Tuesday, June 3, 2014

The Power of the Comic

Apparently, John Oliver has succeeded where cooler heads have failed to prevail. In a thirteen-minute monologue, he managed to reduce the debate over Net Neutrality to plain language that did not require extensive legal background for understanding; and he made it funny. To add insult to injury, he concluded his sketch by providing the URL through which all American citizens could make their opinions about Net Neutrality known to the FCC. According to a CNET report by Joan E. Solsman, this seemed to be sufficient to bring that comment-collection site to a crashing halt due to overload. This seems to make sense considering that, according to TV by the Numbers, the initial broadcast had about a million viewers; and, as of the release of Solsman's article, the number of YouTube views of the routine was "approaching the 700,000 mark."

There is a bit of life imitating art here. Oliver's basic argument was that Comcast was going to use the power of its abundant purse to increase the purse's capacity while undermining the welfare of the general public (which gets more and more dependent on Internet connectivity by the day). His campaign to flood the FCC comments site was reminiscent of the I'm-mad-as-hell-and-I'm-not-gonna-take-it-any-more scene from Network, probably with even larger numbers.
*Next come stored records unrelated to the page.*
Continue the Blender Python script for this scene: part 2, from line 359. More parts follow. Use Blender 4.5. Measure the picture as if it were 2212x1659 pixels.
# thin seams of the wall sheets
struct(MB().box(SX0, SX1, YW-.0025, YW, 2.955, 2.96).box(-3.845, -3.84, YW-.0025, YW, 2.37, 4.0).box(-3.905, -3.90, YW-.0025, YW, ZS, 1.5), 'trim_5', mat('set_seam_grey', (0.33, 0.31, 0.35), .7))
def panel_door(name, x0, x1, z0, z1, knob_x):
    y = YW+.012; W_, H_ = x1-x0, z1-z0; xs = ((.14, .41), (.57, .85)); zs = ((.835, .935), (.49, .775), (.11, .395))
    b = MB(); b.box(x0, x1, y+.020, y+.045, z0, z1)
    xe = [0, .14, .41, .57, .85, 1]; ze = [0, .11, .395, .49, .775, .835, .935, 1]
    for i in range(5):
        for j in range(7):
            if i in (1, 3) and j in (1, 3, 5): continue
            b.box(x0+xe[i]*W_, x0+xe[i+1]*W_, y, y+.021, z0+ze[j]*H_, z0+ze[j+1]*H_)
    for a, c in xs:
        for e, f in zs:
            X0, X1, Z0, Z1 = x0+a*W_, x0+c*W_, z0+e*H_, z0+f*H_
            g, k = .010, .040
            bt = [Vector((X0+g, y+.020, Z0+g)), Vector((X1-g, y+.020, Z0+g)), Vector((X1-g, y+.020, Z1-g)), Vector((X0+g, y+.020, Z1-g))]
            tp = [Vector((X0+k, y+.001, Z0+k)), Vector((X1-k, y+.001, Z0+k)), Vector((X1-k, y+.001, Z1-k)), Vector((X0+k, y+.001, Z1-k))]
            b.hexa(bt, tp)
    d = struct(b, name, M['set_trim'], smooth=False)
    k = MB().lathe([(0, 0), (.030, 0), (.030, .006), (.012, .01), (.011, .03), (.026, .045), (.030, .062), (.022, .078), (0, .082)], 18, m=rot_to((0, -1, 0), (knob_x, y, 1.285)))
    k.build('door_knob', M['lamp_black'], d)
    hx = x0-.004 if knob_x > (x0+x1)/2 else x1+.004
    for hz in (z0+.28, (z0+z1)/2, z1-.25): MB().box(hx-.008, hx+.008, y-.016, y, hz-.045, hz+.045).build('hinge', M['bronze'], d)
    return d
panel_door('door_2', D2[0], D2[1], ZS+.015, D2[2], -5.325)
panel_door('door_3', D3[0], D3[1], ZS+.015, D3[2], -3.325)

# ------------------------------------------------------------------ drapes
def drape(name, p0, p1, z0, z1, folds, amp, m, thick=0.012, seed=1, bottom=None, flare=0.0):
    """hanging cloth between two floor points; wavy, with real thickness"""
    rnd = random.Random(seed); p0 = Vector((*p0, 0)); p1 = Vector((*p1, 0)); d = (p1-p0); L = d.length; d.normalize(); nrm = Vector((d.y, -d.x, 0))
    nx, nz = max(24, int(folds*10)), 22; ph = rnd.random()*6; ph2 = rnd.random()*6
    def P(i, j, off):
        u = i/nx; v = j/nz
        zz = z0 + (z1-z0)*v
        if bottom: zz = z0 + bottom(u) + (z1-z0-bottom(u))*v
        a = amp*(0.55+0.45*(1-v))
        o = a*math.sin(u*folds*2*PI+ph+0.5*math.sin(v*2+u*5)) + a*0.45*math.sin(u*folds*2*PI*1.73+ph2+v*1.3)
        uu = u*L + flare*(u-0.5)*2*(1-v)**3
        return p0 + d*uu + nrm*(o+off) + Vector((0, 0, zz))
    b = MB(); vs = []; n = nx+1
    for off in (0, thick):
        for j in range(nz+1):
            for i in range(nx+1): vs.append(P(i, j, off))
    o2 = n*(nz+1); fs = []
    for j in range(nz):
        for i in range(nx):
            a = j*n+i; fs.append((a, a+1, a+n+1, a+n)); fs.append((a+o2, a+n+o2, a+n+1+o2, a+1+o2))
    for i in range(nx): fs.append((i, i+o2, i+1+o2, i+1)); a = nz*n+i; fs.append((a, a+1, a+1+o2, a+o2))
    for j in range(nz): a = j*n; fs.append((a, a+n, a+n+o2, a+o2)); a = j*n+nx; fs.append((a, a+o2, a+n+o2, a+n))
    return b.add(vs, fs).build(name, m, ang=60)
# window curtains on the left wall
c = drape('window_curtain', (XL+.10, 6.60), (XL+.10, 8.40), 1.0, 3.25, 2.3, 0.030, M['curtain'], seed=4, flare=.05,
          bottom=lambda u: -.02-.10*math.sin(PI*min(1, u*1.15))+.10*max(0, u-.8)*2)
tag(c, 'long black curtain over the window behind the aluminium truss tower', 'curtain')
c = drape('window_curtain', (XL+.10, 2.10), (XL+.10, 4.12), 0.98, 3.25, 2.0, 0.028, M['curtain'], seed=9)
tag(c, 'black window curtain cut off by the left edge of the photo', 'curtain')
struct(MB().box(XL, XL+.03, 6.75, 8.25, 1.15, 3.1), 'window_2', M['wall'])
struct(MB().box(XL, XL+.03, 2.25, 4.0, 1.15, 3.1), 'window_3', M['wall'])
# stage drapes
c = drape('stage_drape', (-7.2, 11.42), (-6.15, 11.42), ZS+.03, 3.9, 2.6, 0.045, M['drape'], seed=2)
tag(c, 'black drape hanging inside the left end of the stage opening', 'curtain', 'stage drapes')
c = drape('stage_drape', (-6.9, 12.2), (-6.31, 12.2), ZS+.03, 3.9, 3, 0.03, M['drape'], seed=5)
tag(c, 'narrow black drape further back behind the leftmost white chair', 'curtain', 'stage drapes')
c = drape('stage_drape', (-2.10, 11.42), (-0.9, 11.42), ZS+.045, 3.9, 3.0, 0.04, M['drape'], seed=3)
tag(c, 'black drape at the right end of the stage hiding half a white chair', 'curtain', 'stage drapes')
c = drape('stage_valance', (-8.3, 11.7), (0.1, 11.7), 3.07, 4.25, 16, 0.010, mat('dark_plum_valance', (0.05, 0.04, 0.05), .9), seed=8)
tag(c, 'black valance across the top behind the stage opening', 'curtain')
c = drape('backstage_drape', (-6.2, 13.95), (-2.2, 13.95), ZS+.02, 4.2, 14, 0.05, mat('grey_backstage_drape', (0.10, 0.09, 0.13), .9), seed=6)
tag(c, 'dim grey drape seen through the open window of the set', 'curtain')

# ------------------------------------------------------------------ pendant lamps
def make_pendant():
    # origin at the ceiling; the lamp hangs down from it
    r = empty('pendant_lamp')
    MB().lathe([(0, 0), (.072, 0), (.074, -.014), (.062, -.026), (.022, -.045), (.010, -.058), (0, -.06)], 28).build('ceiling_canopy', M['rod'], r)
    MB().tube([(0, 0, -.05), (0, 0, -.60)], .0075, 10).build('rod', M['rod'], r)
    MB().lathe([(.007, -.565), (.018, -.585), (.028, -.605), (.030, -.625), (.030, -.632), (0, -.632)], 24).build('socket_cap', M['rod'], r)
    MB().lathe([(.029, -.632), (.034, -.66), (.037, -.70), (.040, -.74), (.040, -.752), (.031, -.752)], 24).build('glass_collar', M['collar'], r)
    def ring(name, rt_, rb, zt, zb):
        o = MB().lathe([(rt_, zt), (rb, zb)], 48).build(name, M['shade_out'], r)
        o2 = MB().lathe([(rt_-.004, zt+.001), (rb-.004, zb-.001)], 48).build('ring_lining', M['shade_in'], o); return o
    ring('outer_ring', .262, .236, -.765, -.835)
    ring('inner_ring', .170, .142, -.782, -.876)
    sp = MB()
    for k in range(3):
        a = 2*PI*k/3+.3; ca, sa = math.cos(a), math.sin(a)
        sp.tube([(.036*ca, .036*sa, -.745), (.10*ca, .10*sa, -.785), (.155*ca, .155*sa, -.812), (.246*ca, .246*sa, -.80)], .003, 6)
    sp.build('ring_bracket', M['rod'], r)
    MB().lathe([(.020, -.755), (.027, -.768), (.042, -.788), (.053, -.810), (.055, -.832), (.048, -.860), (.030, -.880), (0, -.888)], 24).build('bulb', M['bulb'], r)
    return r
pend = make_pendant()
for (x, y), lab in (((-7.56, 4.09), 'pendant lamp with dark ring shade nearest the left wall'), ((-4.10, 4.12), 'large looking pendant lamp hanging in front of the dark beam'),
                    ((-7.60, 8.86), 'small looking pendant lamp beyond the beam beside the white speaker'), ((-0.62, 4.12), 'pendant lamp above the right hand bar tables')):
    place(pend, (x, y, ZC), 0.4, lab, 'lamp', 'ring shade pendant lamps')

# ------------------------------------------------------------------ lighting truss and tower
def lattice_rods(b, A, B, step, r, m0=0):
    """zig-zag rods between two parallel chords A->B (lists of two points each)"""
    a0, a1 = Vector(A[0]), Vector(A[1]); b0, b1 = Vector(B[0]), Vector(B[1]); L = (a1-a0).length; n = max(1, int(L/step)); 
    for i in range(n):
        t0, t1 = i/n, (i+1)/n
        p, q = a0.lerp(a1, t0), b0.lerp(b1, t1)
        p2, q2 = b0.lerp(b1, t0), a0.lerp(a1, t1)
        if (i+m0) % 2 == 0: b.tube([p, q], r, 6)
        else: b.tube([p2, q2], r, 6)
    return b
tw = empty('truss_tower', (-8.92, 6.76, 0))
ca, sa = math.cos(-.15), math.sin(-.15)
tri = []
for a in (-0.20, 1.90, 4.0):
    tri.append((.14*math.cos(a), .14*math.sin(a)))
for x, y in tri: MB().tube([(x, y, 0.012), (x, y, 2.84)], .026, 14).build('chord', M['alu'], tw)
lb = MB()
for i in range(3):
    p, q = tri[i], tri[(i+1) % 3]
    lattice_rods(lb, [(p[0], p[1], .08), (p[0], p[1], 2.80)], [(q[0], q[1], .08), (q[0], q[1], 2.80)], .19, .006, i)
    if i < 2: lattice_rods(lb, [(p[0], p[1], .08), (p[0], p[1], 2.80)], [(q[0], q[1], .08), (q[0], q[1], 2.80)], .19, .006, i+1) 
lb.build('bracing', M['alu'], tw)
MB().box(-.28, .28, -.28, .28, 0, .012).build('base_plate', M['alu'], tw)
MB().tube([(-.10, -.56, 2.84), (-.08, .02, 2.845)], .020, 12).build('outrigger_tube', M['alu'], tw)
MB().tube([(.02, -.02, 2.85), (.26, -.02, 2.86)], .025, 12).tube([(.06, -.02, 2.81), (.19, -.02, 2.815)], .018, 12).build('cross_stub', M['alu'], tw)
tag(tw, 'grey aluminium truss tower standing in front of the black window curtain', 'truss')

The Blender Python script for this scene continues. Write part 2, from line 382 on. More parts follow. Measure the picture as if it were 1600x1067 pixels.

Will it make a difference? We all remember Network's jaundiced answer to that question. We also know that the FCC is being run by a guy who used to work for Comcast. We may reasonably assume that both Houses of Congress are more beholden to Comcast than to the electors who put those representatives in their seats. So it may come down to whether or not the White House is in a position to stand up for all of us on the mad-as-hell side of the fence. Enquiring minds want to know!